Begitu kata Direktur Eksekutif Oversight of Indonesia's Democratic Policy, Satyo Purwanto menanggapi infrastruktur jalan tol yang dijual rezim Jokowi ke pihak swasta.
"Akses publik atau pelayanan publik bisa dikuasai swasta asing atau lokal itu pertanda sebuah negara sudah dikuasai oleh kelompok neoliberal," ujar Satyo kepada
Kantor Berita Politik RMOL, Minggu (10/10).
Negara yang sudah dikuasai oleh kelompok neoliberal juga ditandai dengan banyaknya UU yang sudah diubah sedemikian rupa, sehingga memungkinkan swasta dapat menguasai urusan hajat hidup orang banyak. Seperti jalan tol dan sumber daya alam lainnya.
Pada saatnya nanti, yang terhadi adalah rakyat miskin semakin banyak dan orang kaya semakin super kaya karena memiliki power dan sanggup mempengaruhi kebijakan sebuah negara atau pemerintah.

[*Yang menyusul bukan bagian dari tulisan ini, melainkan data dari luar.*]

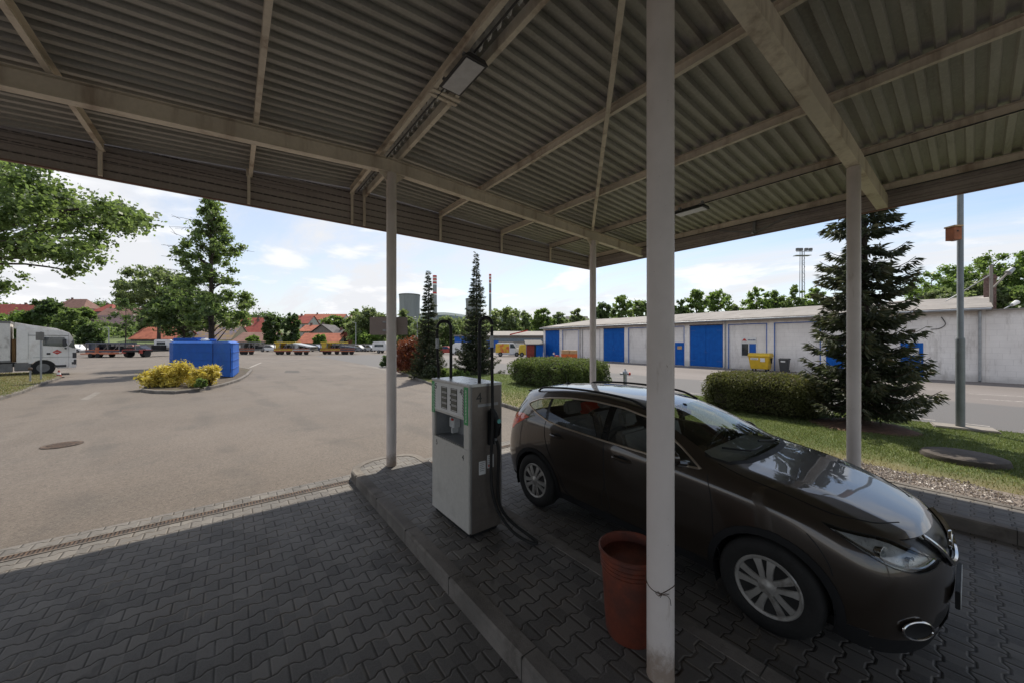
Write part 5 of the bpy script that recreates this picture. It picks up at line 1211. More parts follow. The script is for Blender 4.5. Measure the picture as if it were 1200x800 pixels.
b = MB()
for ya_, yb2, za, zb2 in ((10.36, 10.42, 1.02, 2.08), (11.42, 11.48, 1.02, 2.08), (10.89, 10.95, 1.08, 2.02), (10.42, 11.42, 1.02, 1.08), (10.42, 11.42, 2.02, 2.08)): b.box(HX+.05, HX+.099, ya_, yb2, za, zb2)
o = b.build('window_frame', M['white'], wn_); o.location = -Vector(hall.location)
b = MB(); b.box(HX+.06, HX+.0745, 10.43, 10.88, 1.09, 2.01); o = b.build('blind', M['bluep'], wn_); o.location = -Vector(hall.location)
sg_ = thing('wall_sign', (HX+.05, 10.95, 2.30), 'small white sign with a red cap emblem above the hall window', 'sign')
b = MB(); b.box(-.01, .045, -.55, .48, -.16, .20); b.build('board', M['white'], sg_, bevel=.004)
b = MB(); b.prism([(.10, -.06), (.42, -.06), (.46, -.02), (.38, .0), (.36, .08), (.28, .13), (.20, .09), (.16, .0), (.08, -.03)], -.016, -.0105, 'x'); b.build('emblem', M['red'], sg_)
b = MB(); random.seed(3); y = .02
while y > -.48: w = random.uniform(.03, .05); b.box(-.014, -.0105, y-w, y, -.04, random.choice((.03, .045, .06))); y -= w+.016
b.build('lettering', flat('navy_lettering', (.03, .05, .12), .6), sg_)
for y in (12.6, 28.4): b = MB(); b.tube([(HX-.07, y, 3.85), (HX-.07, y, .15), (HX-.16, y, .05)], .05, 8); b.build('downpipe', M['galv'], hall, world=True, smooth=True)
b = MB(); b.tube([(HX-.09, -.25, 3.85), (HX-.09, -.25, .12), (HX-.2, -.25, .05)], .055, 8); b.build('downpipe', M['galv'], hall, world=True, smooth=True)
b = MB(); b.box(HX-.02, HX-.001, 2.1, 2.4, 2.75, 2.9); b.build('vent', M['rust'], hall, world=True)
b = MB(); b.tube(sm([(HX-.03, 1.1, 3.6), (HX-.05, .95, 3.2), (HX-.04, 1.15, 2.95), (HX-.03, 1.5, 2.9)]), .018, 6); b.build('cable', M['black'], hall, world=True)
# roof: ragged bitumen sheets over a shallow mono pitch
random.seed(5); b = MB(); n = 46; xs = [HX-.42, HX-.40, HX+2.5, HX+6, HX+10.4]; vs = []
for i in range(n+1):
    y = HY0-.25+(HY1-HY0+.5)*i/n; j = random.uniform(-.05, .05)
    for k, x in enumerate(xs): vs.append((x+(j if k < 2 else 0), y, (3.93 if k == 0 else 4.06+(x-HX)*.135)+random.uniform(-.025, .03)))
b.add(vs, [(i*5+k, i*5+k+1, (i+1)*5+k+1, (i+1)*5+k) for i in range(n) for k in range(4)]); b.add([(HX-.40, HY0-.24, 3.925), (HX+10.4, HY0-.24, 3.925), (HX+10.4, HY1+.24, 3.925), (HX-.40, HY1+.24, 3.925)], [(3, 2, 1, 0)])
b.prism([(HX-.4, 3.927), (HX+10.38, 3.927), (HX+10.38, 5.42), (HX-.4, 3.99)], HY0-.24, HY0-.22, 'y'); b.prism([(HX-.4, 3.927), (HX+10.38, 3.927), (HX+10.38, 5.42), (HX-.4, 3.99)], HY1+.22, HY1+.24, 'y')
rf = b.build('roof', M['roofing'], hall, world=True)
b = MB(); b.tube([(HX-.5, HY0-.2, 3.93), (HX-.5, 12, 3.90), (HX-.5, HY1+.2, 3.86)], .065, 8); b.build('gutter', M['galv'], hall, world=True, smooth=True)
b = MB(); b.box(HX-.43, HX-.395, HY0-.2, HY1+.2, 3.90, 4.03); b.build('eave_board', gen('weathered_eave_board', (.17, .125, .10), .9, var=.35, vs=1.5, c2=(.34, .30, .27), c2amt=.4, c2scale=1.2), hall, world=True)
b = MB(); c = W(1160, 24.5); b.box(c.x-.26, c.x+.26, c.y-.26, c.y+.26, 4.2, 6.7); b.box(c.x-.31, c.x+.31, c.y-.31, c.y+.31, 6.45, 6.56); ch_ = b.build('chimney', M['brick'], rf); ch_.location = -Vector(hall.location)
# boundary wall to the right
wl_ = thing('boundary_wall', (HX+.12, HY0-.3, 0), 'plain white rendered wall with a flat top right of the garage hall', 'wall')
b = MB(); b.box(HX+.12, HX+.5, HY0-26, HY0-.005, -.05, 3.86); b.build('wall_panel', M['wall'], wl_, world=True); b = MB(); b.box(HX+.06, HX+.56, HY0-26, HY0-.01, 3.862, 3.93); b.build('coping', M['concrete'], wl_, world=True)
yl = thing('yard_lamp', W(1161.5, 21.2, 4.1), 'grey lamp arm on a short mast at the right end of the hall roof', 'lamp')
b = MB(); b.tube([(0, 0, -.1), (0, 0, 2.6)], .07, 8); b.build('mast', M['concrete'], yl)
o_ = W(1161.5, 21.2, 4.1); f_ = lambda px_, py_, Z=21.2: W(px_, Z, HZ(py_, Z))-o_
b = MB(); b.tube([f_(1164, 337), f_(1182, 319)], .05, 8); b.build('lamp_arm', M['concrete'], yl); b = MB(); b.tube([f_(1181, 320), f_(1187, 315)], [.16, .11], 8); b.build('lamp_head', M['galv'], yl)
b = MB(); b.tube([f_(1161, 322), f_(1128, 342, 22.4), f_(1108, 353, 22.6)], .03, 6); b.build('stay_wire', M['galv'], yl)
yl = thing('wall_lamp', W(1176, 20.3, 3.9), 'small white lamp on an arm above the plain boundary wall', 'lamp')
o_ = W(1176, 20.3, 3.9); b = MB(); b.tube([(0, 0, -.02), f_(1177, 362, 20.3), f_(1187, 357, 20.3)], .03, 6); b.build('lamp_arm', M['galv'], yl); b = MB(); b.tube([f_(1186, 357.5, 20.3), f_(1192, 354, 20.3)], [.09, .12], 8); b.build('lamp_head', M['white'], yl)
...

"Kolaborasi itulah yang dinamakan oligarki. Meraka lah kaum neoliberal, penguasaan jalan tol oleh swasta dengan alasan aksi korporasi ataupun dengan alasan perusahaan BUMN terjerat utang karena memang mereka diskenariokan seperti itu," kata Satyo.
Seharusnya pemerintah tidak terlibat dalam bisnis jalan tol. Karena pada akhirnya, pemerintah hanya akan berhadapan dengan rakyat ketika pembebasan lahan dan penentuan harga tol pass. Sementara itu, pihak swasta hanya menunggu diujung menikmati manisnya tarif tol yang dapat naik setiap tiga bulan dengan alasan inflasi dan maintenance.
"Ketika banyak akses publik dikenakan tarif pada akhirnya hanya akan menciptakan cost driver dalam biaya logistik dan membebani masyarakat sebagai end user. Pada akhirnya pemerintah hanya akan jadi 'mandor' dan 'tukang gebug' ketika swasta banyak menguasai sektor yang berhubungan dengan urusan hajat hidup orang banyak," pungkas Satyo.